Nigeria military claims recapture of key town from Boko Haram

AFP , Tuesday 1 Sep 2015

File Photo: Nigerian special forces prepare to fight Boko Haram in Diffa March 26, 2015 (Photo: Reuters)

The Nigerian army claimed Tuesday that its troops have recaptured Gamboru Ngala, a key town on the border with neighbouring Cameroon, from Boko Haram insurgents.

"The Nigerian Army has retaken the economic and strategic town of Gamboru Ngala, Borno State, from the Boko Haram terrorists group today," military spokesman Colonel Sani Kukasheka Usman said in a statement.

"The triumphant troops are now busy with clearing and mopping up patrols."

There is yet no independent confirmation of the military claim and the official army statement did not give further details on the recapture of the strategic town.

In August last year, Boko Haram Islamists attacked an army barracks in Gamboru Ngala and captured the town.

They were driven out in February by Chadian troops who crossed into Cameroon and launched a ground offensive on Nigerian soil.

But shortly afterwards, Boko Haram fighters recaptured the strategic town and it had remained firmly in their hands ever since.

Residents of Fotokol town on the Cameroon side of the border said a Nigerian fighter jet bombarded Gamboru Monday.

The residents, who live within sight of Fotokol, said the jet encircled Gamboru around 2:00 pm (1300 GMT) and dropped six bombs.

"It will not be a surprise if Nigerian troops have retaken Gamboru because yesterday (Monday) a military jet bombarded the town, a resident, Karim Idrissa, told AFP from Fotokol.

He said residents "have a limited view of the town (Gamboru) from here."

Gamboru and Fotokol are separated by a long bridge.

Attacks by Boko Haram, which seeks to impose a strict Islamic system in northern Nigeria, have killed at least 15,000 people and displaced 1.5 million since 2009.

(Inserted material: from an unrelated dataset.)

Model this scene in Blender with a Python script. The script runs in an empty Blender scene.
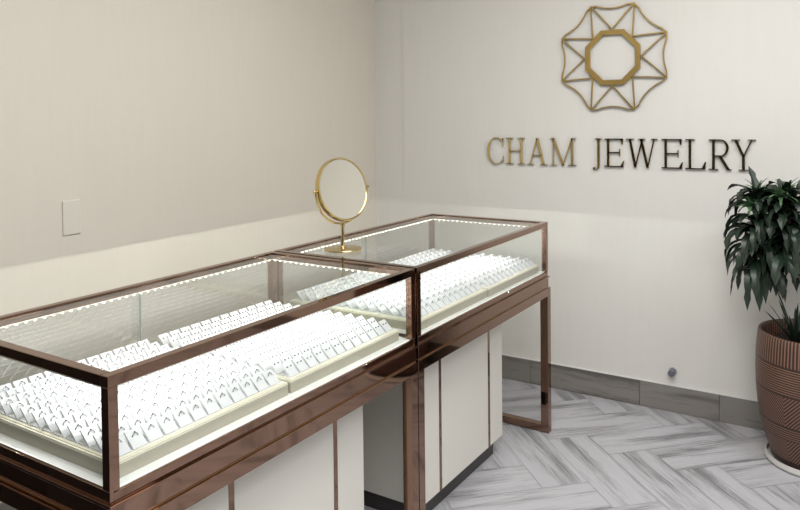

Nigerian President Muhammadu Buhari, who came into office on May 29, has made the fight against insurgency a top priority of his administration.

He recently set a three-month deadline for troops to subdue the insurgents, who have ravaged swathes of the country's northeast.

An 8,700-strong joint force -- which includes support from Nigeria, Niger, Chad, Cameroon and Benin -- is expected to deploy against the insurgents soon.